La réouverture de Bunagana, troisième poste frontalier du Nord-Kivu après la Grande Barrière à Goma et celui de Kasindi, actuellement sous contrôle des rebelles du M23 (Mouvement du 23 mars), suscite l’indignation du gouvernement congolais.
Après avoir exigé des explications de Kampala la semaine précédente, la ministre des Affaires étrangères, de Coopération internationale et de la Francophonie, Thérèse Kayikwamba Wagner, a convoqué ce jeudi 17 juillet l’ambassadeur ougandais accrédité à Kinshasa.
Selon un compte rendu du ministère, cette convocation fait suite à des développements récents jugés préoccupants par les autorités congolaises.
Lors de cette rencontre, la cheffe de la diplomatie congolaises a exprimé la position du gouvernement de la RDC, réaffirmant l’attachement de Kinshasa au respect de sa souveraineté et de son intégrité territoriale.
Située à la frontière avec l’Ouganda et non loin du Rwanda, la ville frontalière de Bunagana a toujours eu une importance stratégique, tant commerciale que militaire, en RDC. Cependant, depuis juin 2022, cet important centre de commerce transfrontalier est sous le contrôle total des rebelles du M23.
Dans un rapport remis en décembre 2022 au Conseil de sécurité, le Groupe d’experts des Nations unies sur la République Démocratique du Congo révélait que les taxes imposées par le M23 aux postes frontières de Bunagana et de Kitagoma contribuaient au financement de ses opérations militaires.
Selon ces experts, le mouvement collecte en moyenne 27 000 dollars américains par mois uniquement au poste-frontière de Bunagana grâce à des taxes illégales.
Pour éviter de financer le M23, le lieutenant-général Constant Ndima, alors gouverneur militaire du Nord-Kivu, avait interdit aux opérateurs économiques, aux commissionnaires en douane et aux commerçants d’importer ou d’exporter des marchandises via Bunagana.
La réouverture de ce poste frontalier intervient dans un contexte où l’Ouganda est accusé par l’ONU d’avoir soutenu activement le M23.
D’après un rapport publié le 8 juillet 2024, le groupe d’experts de l’ONU avait indiqué que, depuis la résurgence de la crise du M23, « l’Ouganda n’a pas interdit le passage des troupes du M23 et de l’armée rwandaise (RDF) sur son territoire, y compris lorsque le M23 a pris Bunagana le 12 juin 2022, avec le soutien de la RDF ».
Ces experts évoquent également des preuves attestant du passage régulier de troupes, de véhicules et de matériel militaire du M23 et de la RDF sur le territoire ougandais.
Depuis 2022, les combattants du M23 eux-mêmes ont régulièrement affirmé que les fournitures et les nouvelles recrues acheminées vers leurs camps passaient par les villes frontalières ougandaises de Kisoro et de Bunagana.
« Le Groupe d’experts a également obtenu des preuves confirmant le soutien actif apporté au M23 par certains responsables des UPDF et le commandement des services de renseignement militaires.

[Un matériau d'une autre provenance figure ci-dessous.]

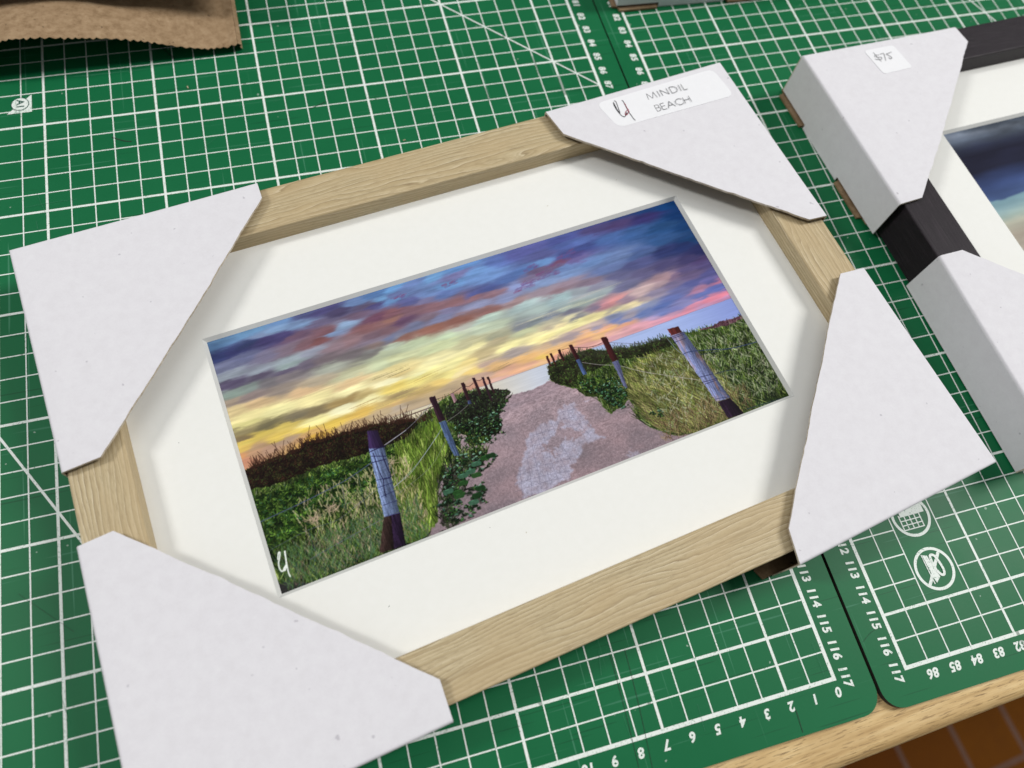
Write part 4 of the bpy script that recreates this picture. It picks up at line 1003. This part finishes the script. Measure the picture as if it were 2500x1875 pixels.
LET = {'M': [[(0, 0), (.12, 1)], [(.12, 1), (.5, .05)], [(.5, .05), (.88, 1)], [(.88, 1), (1, 0)]], 'I': [[(0, 0), (0, 1)]], 'N': [[(0, 0), (0, 1)], [(0, 1), (.75, 0)], [(.75, 0), (.75, 1)]],
 'D': [[(0, 0), (0, 1)], [(0, 1), (.3, 1), (.62, .85), (.74, .5), (.62, .15), (.3, 0), (0, 0)]], 'L': [[(0, 1), (0, 0)], [(0, 0), (.42, 0)]],
 'B': [[(0, 0), (0, 1)], [(0, 1), (.25, 1), (.42, .9), (.43, .66), (.25, .54), (0, .54)], [(.2, .54), (.42, .47), (.5, .27), (.38, .05), (.2, 0), (0, 0)]], 'E': [[(0, 0), (0, 1)], [(0, 1), (.46, 1)], [(0, .54), (.44, .54)], [(0, 0), (.46, 0)]],
 'A': [[(0, 0), (.42, 1)], [(.42, 1), (.84, 0)], [(.15, .36), (.69, .36)]], 'C': [[(.86, .8), (.62, .98), (.38, .98), (.1, .75), (.03, .5), (.1, .25), (.38, .02), (.62, .02), (.86, .2)]], 'H': [[(0, 0), (0, 1)], [(.7, 0), (.7, 1)], [(0, .53), (.7, .53)]]}
ADV = {'M': 1, 'I': 0, 'N': .75, 'D': .74, 'L': .42, 'B': .5, 'E': .46, 'A': .84, 'C': .86, 'H': .7}
def word(txt, x, y, ang, h, sp):
    c, s = math.cos(ang), math.sin(ang); out = []
    for ch in txt:
        for st_ in LET[ch]: out.append([(x + c * a * 1.25 * h - s * b * h, y + s * a * 1.25 * h + c * b * h) for a, b in st_])
        a = (ADV[ch] * 1.25 + sp) * h; x += c * a; y += s * a
    return out
la_ = math.radians(8.3)
strokes('lettering', word('MINDIL', .76, 26.29, la_, .375, .42), .03, z, M['text'], st, off)
strokes('lettering', word('BEACH', .95, 25.53, la_, .375, .20), .03, z, M['text'], st, off)
off = PR['A'][0]; z = 2.656
st = flat('sticker', round_poly([(13.03, 27.50), (13.40, 25.84), (15.16, 26.02), (14.82, 27.62)], .2), z, M['sticker'], apc, off)
strokes('price', [[(13.484,27.311),(13.539,27.071),(13.586,26.858),(13.638,26.657)], [(13.72,27.09),(13.52,27.12),(13.43,27.03),(13.56,26.96),(13.74,26.93),(13.76,26.83),(13.58,26.79),(13.36,26.85)],
  [(13.782,27.122),(14.02,27.162)], [(14.02,27.162),(13.967,26.926),(13.907,26.665)], [(14.482,27.168),(14.119,27.077)], [(14.119,27.077),(14.226,26.962),(14.321,26.805),(14.245,26.74),(14.123,26.824)]], .03, z + .016, M['pen'], st, off)
# small marks on the card
def mark(par, P, x, y, l, a, w_, z):
    mb = MB(); ribbon(mb, [(x - P[0], y - P[1]), (x - P[0] + l * math.cos(a), y - P[1] + l * math.sin(a))], w_, z); mb.build('scuff', M['text'], par)
# ================================================================ brown paper bag
bag = empty('paper_bag', 'brown kraft paper bag with a zigzag cut edge, lying at the top left', 'bag', (-24, 40, 0))
def bag_sheet(name, xs, yfun, zfun, x0, x1, ylen, zz, mat, nx=760, ny=40, amp=.16, per=.34):
    V = []; F = []; R = random.Random(11); TA = [R.uniform(.35, 1.35) for _ in range(400)]
    for j in range(ny + 1):
        for i in range(nx + 1):
            t = i / nx; x = x0 + (x1 - x0) * t; s = (j / ny) ** 1.6
            ph = (x + .09 * math.sin(x * 2.3)) / per + 200; tooth = amp * TA[int(ph) % 400] * (abs((ph % 1) - .5) * 2 - .5) * (1 - s) ** 30
            y = yfun(x) + tooth + s * ylen
            z = zfun(x, s * ylen) + zz
            V.append(((x + 24) * CM, (y - 40) * CM, z * CM))
    for j in range(ny):
        for i in range(nx):
            a = j * (nx + 1) + i; F.append((a, a + 1, a + nx + 2, a + nx + 1))
    me = bpy.data.meshes.new(name); me.from_pydata(V, [], F); me.materials.append(mat)
    me.polygons.foreach_set('use_smooth', [True] * len(F)); me.update()
    o = link(bpy.data.objects.new(name, me), bag)
    md = o.modifiers.new('thickness', 'SOLIDIFY'); md.thickness = .0002; md.offset = 0
    return o
def z_edge(x):
    ks = [(-60, .4), (-34, .9), (-30, 1.55), (-28.9, 1.85), (-27.5, 2.1), (-26, 2.08), (-24.6, 1.85), (-23, 1.5), (-21.7, 1.2), (-20.3, .75), (-19.2, .42), (-18.2, .36), (-17.8, .5)]
    return float(np.interp(x, [a for a, _ in ks], [b for _, b in ks]))
def z_bag(x, y):
    base = z_edge(x); far_z = 1.15 + .35 * math.sin((x + 30) * .35)
    t = min(1, y / 5.0); t = t * t * (3 - 2 * t)
    return base * (1 - t) + far_z * t + .05 * math.sin(x * 1.3 + y * .8)
bag_sheet('front_panel', None, lambda x: 35.12, z_bag, -60, -17.72, 30, 0, M['paper'])
bag_sheet('back_panel', None, lambda x: 41.0, lambda x, y: .08 + .03 * math.sin(x), -60, -17.6, 29, 0, M['paper'])
def shade_edge(x): return 37.1 + .09 * max(0, -18 - x) + .12 * math.sin(x * .9)
bag_sheet('shade_sheet', None, shade_edge, lambda x, y: 2.75 + .05 * y + .1 * math.sin(x * .4), -60, -16.9, 26, 0, M['paper'], nx=200, amp=.05)  # added sheet, out of view, overhangs the bag to darken its far part
# side fold of the bag
V = []; F = []
ny = 30
for j in range(ny + 1):
    y = 35.12 + 30 * (j / ny) ** 1.5
    zt_ = z_bag(-17.72, y - 35.12)
    for k, (dx, f) in enumerate(((0, 1), (.16, .72), (.05, .42), (.14, .08))):
        V.append(((-17.72 + dx + 24) * CM, (y + .05 * k - 40) * CM, (zt_ * f + .03) * CM))
for j in range(ny):
    for k in range(3):
        a = j * 4 + k; F.append((a, a + 1, a + 5, a + 4))
me = bpy.data.meshes.new('gusset'); me.from_pydata(V, [], F); me.materials.append(M['paper']); me.update()
link(bpy.data.objects.new('gusset', me), bag)
# crumbs of card on the mat
def crumb(label, x, y, l, a, w_, mt):
    mb = MB(); c, s = math.cos(a), math.sin(a)
    prism(mb, [(-l / 2 * c + w_ / 2 * s, -l / 2 * s - w_ / 2 * c), (l / 2 * c + w_ / 2 * s, l / 2 * s - w_ / 2 * c), (l / 2 * c - w_ / 2 * s, l / 2 * s + w_ / 2 * c), (-l / 2 * c - w_ / 2 * s, -l / 2 * s + w_ / 2 * c)], 0, .03)
    o = mb.build('cardboard_crumb', M[mt]); o.location = Vector((x, y, ZD + .01)) * CM
    tag(o, label, 'crumb')
crumb('tiny tan cardboard crumb on the green mat below the paper bag', -20.45, 33.2, .16, 1.75, .05, 'dust')
crumb('tiny tan crumb on the green mat behind the oak top rail', -10.75, 28.15, .13, .2, .04, 'dust')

Des sources de renseignement ont confirmé la présence d’officiers du renseignement militaire ougandais à Bunagana depuis au moins la fin de l’année 2023 pour assurer la coordination avec les chefs du M23, fournir de la logistique et transporter les chefs du M23 vers les zones contrôlées par ce mouvement », indique le rapport de l’ONU.

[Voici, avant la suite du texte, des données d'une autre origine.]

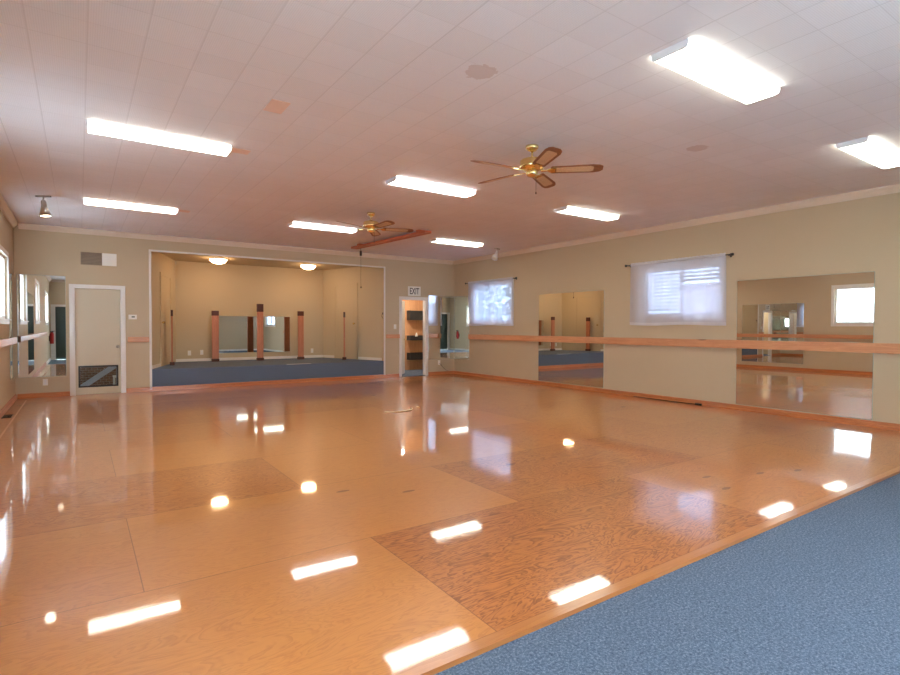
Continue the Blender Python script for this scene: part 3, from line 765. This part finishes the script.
me.materials.clear(); me.materials.append(M['black'])
o = bpy.data.objects.new('lettering', me); COL.objects.link(o); o.parent = t; o['label'] = 'black letters EXIT'

# ------------------------------------------------------------------ small wall fittings
t = thing('wall_vent', 'rectangular air vent high on the wall above the tan door', 'vent', (-8.235, 0, 2.425))
b = NB(); wall_cells(b, 'x', -.31, .31, -.014, 0, 0, .28, [(-.285, .285, .022, .258)]); obj('frame', b, M['wall'], t)
b = NB(); box(b, -.285, .285, -.004, -.001, .022, .258); obj('back_plate', b, mat('grey brown duct', lin(140, 124, 106), .7), t)
b = NB()
for k in range(9): box(b, -.285, .045, -.008, .008, -.0012, .0012, Matrix.Translation((0, -.009, .035 + k * .0265)) @ Matrix.Rotation(math.radians(40), 4, 'X'))
obj('slats', b, mat('taupe slats', lin(160, 142, 122), .6), t)
b = NB(); box(b, .05, .285, -.018, -.005, .022, .258, bev=.003)
for k in range(5): box(b, .07, .265, -.022, -.018, .05 + k * .04, .066 + k * .04)
obj('filter_panel', b, M['white_plastic'], t)
def tagged(name, label, cat, loc, parts, group=None):
    t = thing(name, label, cat, loc, 0, group)
    for pn, b, m in parts: obj(pn, b, m, t)
    return t
b1 = NB(); box(b1, -.07, .07, -.028, 0, -.045, .045, bev=.006); b2 = NB(); box(b2, -.02, .035, -.030, -.027, -.012, .02)
tagged('thermostat', 'small white thermostat on the wall right of the tan door', 'thermostat', (-7.69, 0, 1.475), [('body', b1, M['white_plastic']), ('display', b2, mat('lcd', lin(130, 138, 128), .3))])
def outlet(label, loc, rz=0, two=True, name='wall_outlet', cat='outlet', group='white outlets'):
    t = thing(name, label, cat, loc, rz, group)
    b = NB(); box(b, -.037, .037, -.006, 0, -.06, .06, bev=.002); obj('cover_plate', b, M['white_plastic'], t)
    if two:
        for s in (-1, 1):
            b = NB(); box(b, -.016, .016, -.009, -.005, s * .024 - .014, s * .024 + .014, bev=.002); obj('socket', b, M['white_metal'], t)
    else:
        b = NB(); box(b, -.006, .006, -.018, -.005, -.012, .012); obj('toggle', b, M['white_metal'], t)
outlet('white outlet under the mirror left of the tan door', (-9.07, 0, .275))
outlet('white outlet low on the stage back wall, left one of two', (-6.33, SY, .64))
outlet('white outlet low on the stage back wall just left of a board', (-6.05, SY, .65))
outlet('white outlet low on the stage back wall right of the mirror', (-3.22, SY, .63))
outlet('white outlet with a cable below the mirror beside the exit door', (-.50, 0, .33))
outlet('white light switch between the stage and the exit door', (-1.86, 0, 1.30), two=False, name='light_switch', cat='light switch', group=None)
b = NB(); tube(b, [(-.50, -.012, .305), (-.49, -.05, .29), (-.40, -.04, .20), (-.30, -.035, .12), (-.22, -.045, .088)], .005, 8)
o = obj('power_cord', b, M['dark_plastic'], None, True); tag(o, 'thin dark cord hanging from the outlet beside the exit door', 'cord')
t = thing('coat_hook', 'dark wire hook on the right edge of the stage opening', 'hook', (-2.187, .05, 1.57))
b = NB(); tube(b, [(0, 0, .07), (-.03, -.02, .05), (-.05, -.04, 0), (-.03, -.045, -.05), (0, -.03, -.06)], .006, 8); obj('wire', b, M['black'], t, True)
b = NB(); box(b, -.004, .004, -.02, .02, .04, .09); obj('back_plate', b, M['black'], t)
b = NB(); box(b, -.055, .055, -.17, .17, 0, .004)
o = thing('floor_vent', 'dark floor vent in the boards beside the left wall', 'vent', (-9.41, -2.3, 0))
obj('frame', b, M['dark_plastic'], o)
b = NB()
for k in range(10): box(b, -.045, .045, -.15 + k * .0333 - .005, -.15 + k * .0333 + .005, .004, .006)
obj('louvres', b, M['black'], o)
b = NB(); tube(b, [(-.038, -5.9, .012), (-.040, -6.6, .010), (-.039, -7.15, .012)], .006, 8)
t = thing('floor_cable', 'thin black cable ending in a plug against the right baseboard', 'cable', (0, 0, 0))
obj('wire', b, M['black'], t, True)
b = NB(); box(b, -.062, -.034, -7.24, -7.13, 0.001, .034, bev=.006); obj('plug', b, M['black'], t)
# pale rope piece on the floor
b = NB(); pts = []
for k in range(15):
    a = math.radians(200 + k * 10); pts.append((-4.52 + .30 * math.cos(a + .3), -4.82 + .26 * math.sin(a + .3), .012))
tube(b, pts, .012, 8); o = obj('rope_piece', b, M['rope'], None, True); tag(o, 'curved pale rope piece lying on the shiny floor before the exit door', 'rope')
b = NB(); lathe(b, [(0, 0), (.03, 0), (.032, .01), (.02, .025), (0, .028)], 14); o = obj('floor_button', b, M['rope'], None, True, (-4.10, -4.85, 0)); tag(o, 'tiny pale knob on the shiny floor right of the rope piece', 'knob')
b = NB(); box(b, -5.27 + .62, -4.70 + .62, -.004, .07, SZ, SZ + .003); o = obj('tape_strip', b, M['tape']); tag(o, 'white tape strip along the front edge of the blue stage', 'tape')

# ------------------------------------------------------------------ boards standing on the stage
def post(x, y, rz, h, w, label, tall=.12):
    t = thing('stage_board', label, 'board', (x, y, SZ), rz, 'upright boards on the stage'); th = .038
    b = NB(); box(b, -w / 2, w / 2, -th / 2, th / 2, .07, h - tall, bev=.003); obj('shaft', b, M['post'], t)
    b = NB(); box(b, -w / 2 - .004, w / 2 + .004, -th / 2 - .004, th / 2 + .004, h - tall, h, bev=.004); obj('top_block', b, M['post_dark'], t)
    b = NB(); box(b, -w / 2 - .006, w / 2 + .006, -th / 2 - .03, th / 2 + .03, 0, .07, bev=.004); obj('foot', b, M['post_dark'], t)
    return t
aL = math.atan2(dL.y, dL.x); aR = math.atan2(dR.y, dR.x)
post(-5.80, 1.95, 0, 1.25, .155, 'reddish upright board with dark top left of the stage mirror')
post(-4.76, 1.82, 0, 1.44, .155, 'tallest upright board, in the middle before the stage mirror', .20)
post(-3.74, 1.72, 0, 1.27, .15, 'reddish upright board with dark top right of the stage mirror')
post(-6.85, 1.20, math.radians(83), 1.23, .15, 'upright board seen edge-on at the left side of the stage', .14)
post(-2.82, 1.00, math.radians(64), 1.25, .15, 'slim upright board at the right side of the stage by its door', .14)

# ------------------------------------------------------------------ rear of the room (seen only in mirrors)
t = thing('fire_extinguisher', 'red fire extinguisher on the left wall, seen only in the mirrors', 'fire extinguisher', (XL + .09, -13.1, .62), -PI / 2)
b = NB(); lathe(b, [(0, 0), (.06, 0), (.066, .015), (.066, .36), (.05, .41), (.02, .43), (0, .43)], 20); obj('cylinder', b, M['red'], t, True)
b = NB(); box(b, -.02, .02, -.05, .05, .43, .47); box(b, -.012, .012, .02, .1, .47, .485); obj('handle', b, M['black'], t)
b = NB(); tube(b, [(.02, .03, .44), (.08, .05, .38), (.085, .04, .2), (.075, .03, .06)], .011, 8); obj('hose', b, M['black'], t, True)
b = NB(); box(b, -.05, .05, -.092, -.06, .1, .3); obj('wall_bracket', b, M['black'], t)

# ------------------------------------------------------------------ outside
b = NB(); box(b, -40, 40, -40, 40, -.62, -.6); struct('ground', b, M['bounce_ground'])
def tree(x, y, h, r, label, seed):
    t = thing('tree', label, 'tree', (x, y, -.6), 0, 'trees outside the windows'); rnd = random.Random(seed)
    b = NB(); lathe(b, [(.0, 0), (.16, 0), (.12, .5), (.10, h * .5), (.05, h * .8), (0, h * .85)], 10)
    for k in range(6):
        a = rnd.uniform(0, 2 * PI); z = h * rnd.uniform(.35, .6)
        tube(b, [(0, 0, z), (r * .5 * math.cos(a), r * .5 * math.sin(a), z + .5), (r * .8 * math.cos(a), r * .8 * math.sin(a), z + 1.0)], .03, 6)
    obj('trunk', b, M['bark'], t, True)
    b = NB()
    for k in range(2600):
        while True:
            p = Vector((rnd.uniform(-1, 1), rnd.uniform(-1, 1), rnd.uniform(-1, 1)))
            if .25 < p.length < 1: break
        c = Vector((p.x * r, p.y * r, h * .62 + p.z * h * .42)); s = rnd.uniform(.07, .13)
        Rm = Matrix.Rotation(rnd.uniform(0, 6.28), 3, 'Z') @ Matrix.Rotation(rnd.uniform(-1.2, 1.2), 3, 'X')
        vs = [b.verts.new(c + Rm @ Vector(q)) for q in ((-s, 0, 0), (0, -s * .5, 0), (s, 0, 0), (0, s * .5, 0))]
        b.faces.new(vs)
    obj('foliage', b, M['leaf'], t)
tree(2.4, 1.9, 4.0, 1.5, 'leafy tree outside the far right window behind the sheer curtain', 1)
t = thing('board_fence', 'pinkish board fence outside the nearer curtained window', 'fence', (3.0, -8.35, -.6))
b = NB()
for k in range(34): box(b, -.012, .012, -3.4 + k * .2, -3.4 + k * .2 + .192, 0.02, 2.86)
obj('boards', b, M['siding'], t)
for y in (-3.4, -1.2, 1.0, 3.2):
    b = NB(); box(b, .012, .11, y - .05, y + .05, 0, 2.8); obj('fence_post', b, M['siding'], t)
for z in (.4, 2.4):
    b = NB(); box(b, .012, .05, -3.4, 3.4, z, z + .09); obj('rail', b, M['siding'], t)

# ------------------------------------------------------------------ light
w = bpy.data.worlds.new('sky'); S.world = w; w.use_nodes = True
bg = w.node_tree.nodes['Background']; bg.inputs[0].default_value = (.78, .89, 1.0, 1); bg.inputs[1].default_value = 14.0
def point(name, loc, e, col, r=.05):
    l = bpy.data.lights.new(name, 'POINT'); l.energy = e; l.color = col; l.shadow_soft_size = r
    o = bpy.data.objects.new(name, l); o.location = loc; COL.objects.link(o)
point('vestibule_fill', (-1.1, .9, 2.25), 20, (1, .96, .90))  # added fill lamp, no visible source, brightens the vestibule
point('store_fill', (-8.3, .5, 2.1), 8, (.8, .88, 1))  # added fill so things behind the low glass show; no lamp seen there

# ------------------------------------------------------------------ camera
cam = bpy.data.cameras.new('camera'); co = bpy.data.objects.new('camera', cam); COL.objects.link(co)
F_, YAW, PIT, ROL = 538.78, 0.602859, 0.0197394, 0.00274664
cam.sensor_width = 36; cam.lens = F_ / 900 * 36; cam.clip_start = .05; cam.clip_end = 200
fw = Vector((math.sin(YAW) * math.cos(PIT), math.cos(YAW) * math.cos(PIT), -math.sin(PIT)))
r0 = Vector((math.cos(YAW), -math.sin(YAW), 0)); u0 = r0.cross(fw)
r = r0 * math.cos(ROL) + u0 * math.sin(ROL); u = -r0 * math.sin(ROL) + u0 * math.cos(ROL)
mtx = Matrix((r, u, -fw)).transposed().to_4x4(); mtx.translation = (-8.55553, -12.22344, 1.30)
co.matrix_world = mtx
S.camera = co

vs = S.view_settings
vs.view_transform = 'Standard'; vs.look = 'None'; vs.gamma = 1; vs.use_curve_mapping = False
vs.exposure = 1.06
S.cycles.use_denoising = True
S.cycles.max_bounces = 14; S.cycles.diffuse_bounces = 5; S.cycles.glossy_bounces = 8; S.cycles.transparent_max_bounces = 16
S.cycles.sample_clamp_indirect = 12
S.cycles.caustics_reflective = False; S.cycles.caustics_refractive = False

De plus, plusieurs sources ont rapporté avoir vu, le 27 janvier 2024, des soldats ougandais passer par Kitagoma pour se rendre en RDC et mener des opérations dans des zones contrôlées par le M23, notamment dans le groupement de Busanza et la ville de Rutshuru.
Récemment, le président rwandais a affirmé que les rebelles du M23 proviennent de l’Ouganda, confirmant ainsi l’implication ougandaise dans la déstabilisation de la partie orientale de la RDC.